Out of everyone in this thread, no one's put more effort into educating you as Jay has. He's made a great number of long posts explaining, in detail, where you go wrong, and instead of listening to him and responding to his points, you ignore him rudely time and time again. I don't understand why Jay's wasting so much of his life trying to educate you, but you've got some nerve asking him for an extra after all this.
Befuddled Old Man -- "Aw, shucks guys, I'm just not understanding you, so could you repeat everything all over again" -- is a plot device in Jabba's fantasy play that lets him appear to be engaged in the debate without actually having to address any of its points. Additionally it shifts blame for the obstruction onto his opponents. But the drama here is so poorly written that Befuddled Old Man has devolved into a harbinger of sorts. When he appears, that's when you know that Jabba knows he is intractably stuck and needs to bail out.
As you are probably aware, Jabba's pattern of argumentation is to embody his line of reasoning as a syllogism among words whose definitions he either leaves vague so that he can equivocate among different connotations, or defines in a personal way -- which is another method of achieving the same equivocal result. While it's nice to talk about sampling the centuries according to whether human life is probable among them, the real point of equivocation in his argument this month seems to be "now".
He outright said that it can be any point in all of time. He needs it to be, otherwise he can't convolve it with his century and get a tiny number. The sense in which his claim would be true is the sense in which I pointed out that Jesus, Richard III, and Abraham Lincoln have all recorded statements invoking "now" in a way that referred to different points in time in the past few thousand years. That would seem to indicate that "now" can pop up at various points of time. Instead, all those usages refer to the lifespan of the speaker -- in fact, very specific subsets of their lifetimes. The way Jesus used it did not refer to the same
absolute time point as Richard III meant. And while Lincoln's "Now we are engaged in a great civil war..." obviously incorporates the few years of war preceding the Gettysburg address and extends to the few remaining years," Lincoln's "Now we are engaged..." cannot reasonably mean Feb. 22, 2018 or April 6, 10,221 B.C.

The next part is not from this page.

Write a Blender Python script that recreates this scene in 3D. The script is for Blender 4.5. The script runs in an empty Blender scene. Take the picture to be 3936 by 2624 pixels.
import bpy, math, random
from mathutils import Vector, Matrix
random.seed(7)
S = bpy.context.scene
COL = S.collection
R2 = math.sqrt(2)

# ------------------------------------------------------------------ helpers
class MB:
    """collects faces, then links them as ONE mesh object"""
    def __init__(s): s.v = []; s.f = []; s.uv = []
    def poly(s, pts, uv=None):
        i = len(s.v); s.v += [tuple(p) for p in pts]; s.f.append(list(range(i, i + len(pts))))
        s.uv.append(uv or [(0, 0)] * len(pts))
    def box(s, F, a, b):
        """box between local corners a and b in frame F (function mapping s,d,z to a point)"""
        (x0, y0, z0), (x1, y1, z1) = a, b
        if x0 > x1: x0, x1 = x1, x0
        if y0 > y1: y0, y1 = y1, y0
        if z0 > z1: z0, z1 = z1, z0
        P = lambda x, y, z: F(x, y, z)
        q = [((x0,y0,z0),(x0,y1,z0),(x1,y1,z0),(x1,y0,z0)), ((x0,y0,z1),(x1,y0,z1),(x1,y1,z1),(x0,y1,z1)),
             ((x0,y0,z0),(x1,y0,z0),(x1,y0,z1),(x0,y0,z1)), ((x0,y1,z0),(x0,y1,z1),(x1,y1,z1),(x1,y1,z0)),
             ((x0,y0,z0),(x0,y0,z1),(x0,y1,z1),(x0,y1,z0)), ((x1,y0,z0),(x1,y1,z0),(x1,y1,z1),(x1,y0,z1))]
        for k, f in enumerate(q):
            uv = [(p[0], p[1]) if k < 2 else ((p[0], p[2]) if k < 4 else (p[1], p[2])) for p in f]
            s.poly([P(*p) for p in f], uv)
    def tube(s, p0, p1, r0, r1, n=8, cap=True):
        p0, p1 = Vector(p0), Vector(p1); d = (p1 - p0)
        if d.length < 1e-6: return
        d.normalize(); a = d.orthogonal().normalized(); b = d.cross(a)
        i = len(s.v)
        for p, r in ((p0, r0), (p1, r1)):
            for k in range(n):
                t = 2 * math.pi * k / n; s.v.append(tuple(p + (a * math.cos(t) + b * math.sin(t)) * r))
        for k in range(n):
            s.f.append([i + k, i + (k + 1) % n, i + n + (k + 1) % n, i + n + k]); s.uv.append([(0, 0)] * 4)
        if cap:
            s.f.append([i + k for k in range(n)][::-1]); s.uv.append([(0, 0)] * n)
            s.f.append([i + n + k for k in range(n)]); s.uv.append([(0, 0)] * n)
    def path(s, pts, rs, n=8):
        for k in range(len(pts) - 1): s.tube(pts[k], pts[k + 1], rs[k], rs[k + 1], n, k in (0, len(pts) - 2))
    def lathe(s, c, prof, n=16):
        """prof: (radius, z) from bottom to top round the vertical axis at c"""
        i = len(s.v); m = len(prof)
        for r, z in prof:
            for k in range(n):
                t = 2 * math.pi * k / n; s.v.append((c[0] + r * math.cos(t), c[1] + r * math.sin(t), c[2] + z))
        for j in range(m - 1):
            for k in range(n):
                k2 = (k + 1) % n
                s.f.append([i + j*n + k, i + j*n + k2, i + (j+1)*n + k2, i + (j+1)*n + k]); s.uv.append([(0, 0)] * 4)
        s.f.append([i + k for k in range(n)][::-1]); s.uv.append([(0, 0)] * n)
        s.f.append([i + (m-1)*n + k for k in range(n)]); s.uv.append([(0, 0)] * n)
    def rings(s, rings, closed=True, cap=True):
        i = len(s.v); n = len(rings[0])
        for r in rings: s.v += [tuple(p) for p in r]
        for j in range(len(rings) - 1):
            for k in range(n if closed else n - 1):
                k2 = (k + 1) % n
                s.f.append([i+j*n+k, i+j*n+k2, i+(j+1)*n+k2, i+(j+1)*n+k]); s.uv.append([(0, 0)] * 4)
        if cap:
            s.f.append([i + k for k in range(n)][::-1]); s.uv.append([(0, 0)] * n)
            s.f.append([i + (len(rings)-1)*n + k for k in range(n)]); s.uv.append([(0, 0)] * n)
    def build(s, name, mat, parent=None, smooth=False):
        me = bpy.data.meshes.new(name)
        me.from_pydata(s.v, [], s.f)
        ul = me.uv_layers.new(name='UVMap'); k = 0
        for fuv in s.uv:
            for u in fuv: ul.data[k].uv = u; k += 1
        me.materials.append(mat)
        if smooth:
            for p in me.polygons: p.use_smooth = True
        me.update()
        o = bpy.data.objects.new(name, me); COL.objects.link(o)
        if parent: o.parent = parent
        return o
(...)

While "now" can mean various points in time, it can do so only according to rules. Those rules are what Jabba means to break. The "now" in Richard III's "Now is the winter of our discontent..." means the end of the War of the Roses, not some arbitrary point in time. If I, Jay, say today, "Now is the end of the War of the Roses," that would not be true. The War of the Roses was hundreds of years ago; today is today. "Now" refers to whenever it was said by the person, which makes its statistical value rather dependent on who says it. That's the rule. The fact that it's been said many times throughout recorded history by many people doesn't immediately transform it into a uniform random variable governing one single invocation of "now", which is what it would have to be in order to work in Jabba's proof the way he needs. When Jabba says, "What is the likelihood that 'now' would coincide with something," his "now" is not talking about the day the Spanish Armada was defeated, or the day Moses brought the tablets down from the mountain, or the day something hit Earth and calved the Moon. None of those are reasonable candidates for "now" as Jabba means when he asks for likelihood. So not a uniform random variable.
His critics having now (See how I used that word?) exposed the equivocation over "now" in his argument, Jabba realizes they have once again homed in on the pea in his shell game and the jig is up. So expect some wild gesticulations trying to keep the meaning of "now" up in the air, or an abrupt change of terminology to avoid "communication problems."